* Start *
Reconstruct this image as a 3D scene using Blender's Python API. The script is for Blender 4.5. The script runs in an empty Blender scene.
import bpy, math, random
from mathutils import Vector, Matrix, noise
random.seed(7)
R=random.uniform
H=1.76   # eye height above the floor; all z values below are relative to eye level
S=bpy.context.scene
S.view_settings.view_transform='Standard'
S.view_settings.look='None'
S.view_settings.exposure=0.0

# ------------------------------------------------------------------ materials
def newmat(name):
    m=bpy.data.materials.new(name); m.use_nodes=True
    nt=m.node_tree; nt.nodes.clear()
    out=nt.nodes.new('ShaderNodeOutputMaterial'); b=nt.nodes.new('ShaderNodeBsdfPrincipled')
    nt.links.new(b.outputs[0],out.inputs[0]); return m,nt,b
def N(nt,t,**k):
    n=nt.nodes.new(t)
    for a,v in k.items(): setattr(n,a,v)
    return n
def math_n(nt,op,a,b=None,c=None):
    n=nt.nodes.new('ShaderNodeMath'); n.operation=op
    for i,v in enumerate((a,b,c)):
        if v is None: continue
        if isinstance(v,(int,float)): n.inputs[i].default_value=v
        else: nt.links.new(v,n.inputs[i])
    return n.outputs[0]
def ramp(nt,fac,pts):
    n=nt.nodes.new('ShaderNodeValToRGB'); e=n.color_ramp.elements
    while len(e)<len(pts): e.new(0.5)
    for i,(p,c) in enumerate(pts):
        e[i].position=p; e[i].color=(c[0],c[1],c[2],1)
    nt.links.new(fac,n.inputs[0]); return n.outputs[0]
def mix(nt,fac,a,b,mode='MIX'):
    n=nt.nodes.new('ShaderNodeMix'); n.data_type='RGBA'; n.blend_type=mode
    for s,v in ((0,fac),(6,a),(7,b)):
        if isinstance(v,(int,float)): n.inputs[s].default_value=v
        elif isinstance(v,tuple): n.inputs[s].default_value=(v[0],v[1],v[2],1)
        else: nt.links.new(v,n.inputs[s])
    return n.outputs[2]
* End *
* Start *
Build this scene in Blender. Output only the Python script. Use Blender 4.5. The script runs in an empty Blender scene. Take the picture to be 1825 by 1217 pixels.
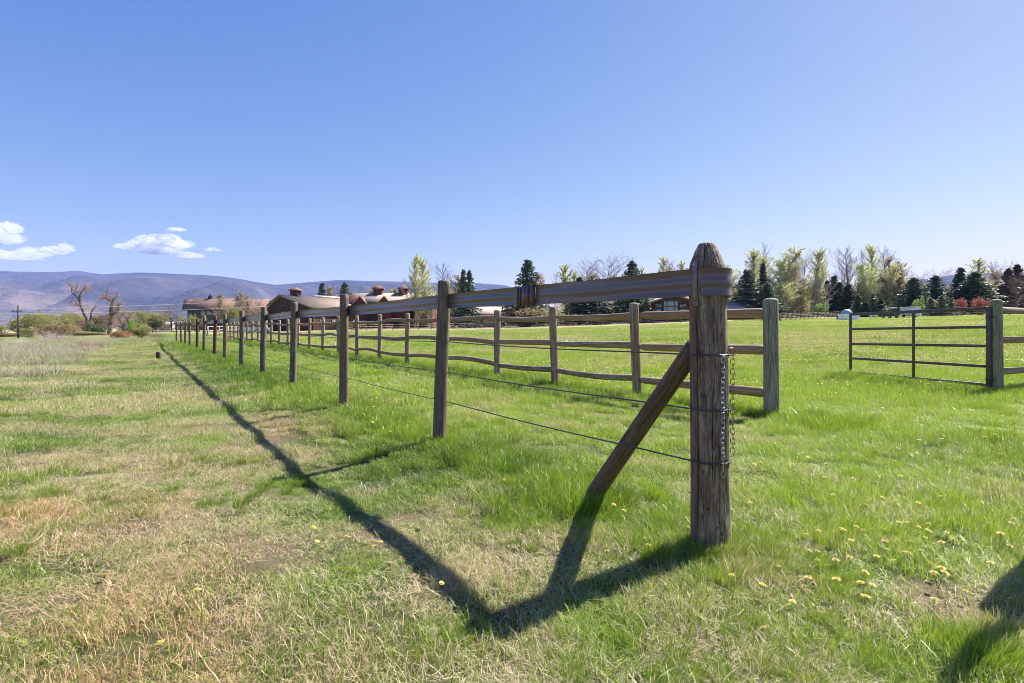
* End *
* Start *
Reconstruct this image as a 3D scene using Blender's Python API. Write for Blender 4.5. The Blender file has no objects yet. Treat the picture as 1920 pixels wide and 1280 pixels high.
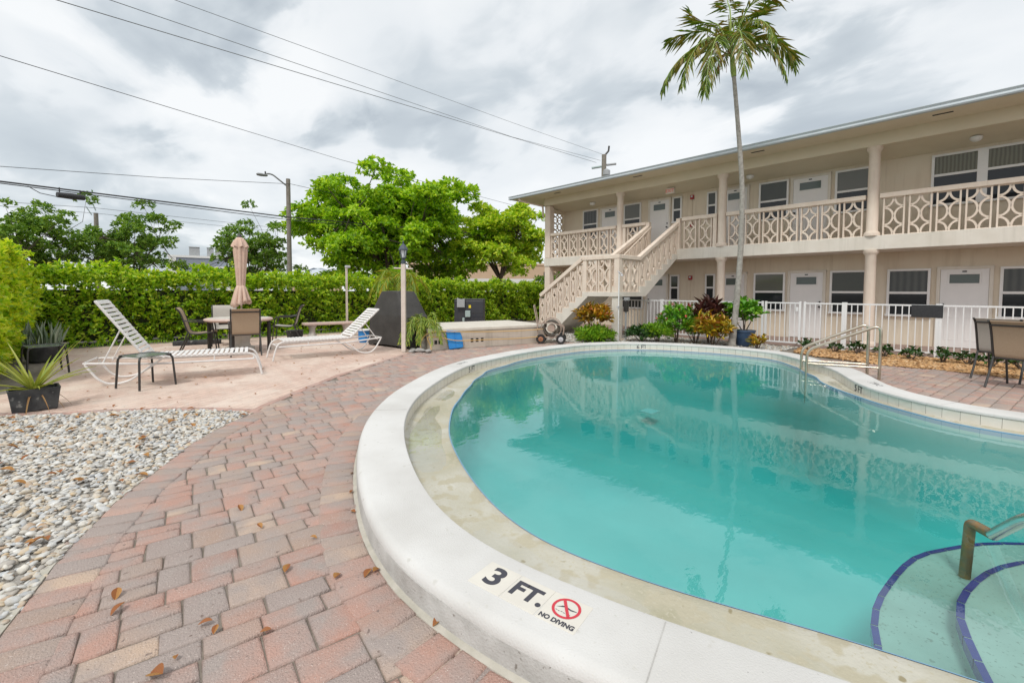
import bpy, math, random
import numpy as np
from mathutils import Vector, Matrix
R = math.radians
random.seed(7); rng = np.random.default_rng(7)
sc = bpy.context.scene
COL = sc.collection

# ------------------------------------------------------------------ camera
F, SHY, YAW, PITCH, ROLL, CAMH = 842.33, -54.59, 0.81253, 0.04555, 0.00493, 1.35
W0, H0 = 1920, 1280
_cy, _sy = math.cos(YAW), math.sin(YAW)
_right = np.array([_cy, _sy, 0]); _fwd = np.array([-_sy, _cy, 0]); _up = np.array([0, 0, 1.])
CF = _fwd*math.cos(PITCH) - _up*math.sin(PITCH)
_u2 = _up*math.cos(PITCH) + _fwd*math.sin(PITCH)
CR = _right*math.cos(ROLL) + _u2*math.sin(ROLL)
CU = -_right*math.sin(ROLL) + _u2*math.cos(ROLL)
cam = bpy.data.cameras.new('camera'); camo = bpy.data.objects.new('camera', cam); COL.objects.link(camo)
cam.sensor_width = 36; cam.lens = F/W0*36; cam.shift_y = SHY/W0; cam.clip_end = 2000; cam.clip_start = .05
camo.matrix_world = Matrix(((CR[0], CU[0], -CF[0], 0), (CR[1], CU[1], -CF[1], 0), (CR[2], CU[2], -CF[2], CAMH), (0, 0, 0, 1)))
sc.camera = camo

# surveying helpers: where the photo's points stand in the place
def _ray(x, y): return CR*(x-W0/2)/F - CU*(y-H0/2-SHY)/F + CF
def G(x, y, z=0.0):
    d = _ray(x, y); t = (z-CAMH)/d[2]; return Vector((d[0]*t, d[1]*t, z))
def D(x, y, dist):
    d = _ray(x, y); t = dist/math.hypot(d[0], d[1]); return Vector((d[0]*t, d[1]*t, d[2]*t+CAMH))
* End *
- _WHAT YOU HAVE TO DO_:
Look through the entries above and report each line where the string "empty" occurs.

- _COMPLETED EXERCISE_:
Reconstruct this image as a 3D scene using Blender's Python API. The script is for Blender 4.5. The script runs in an empty Blender scene.
Build this scene in Blender. Output only the Python script. Use Blender 4.5. The script runs in an empty Blender scene. Take the picture to be 1825 by 1217 pixels.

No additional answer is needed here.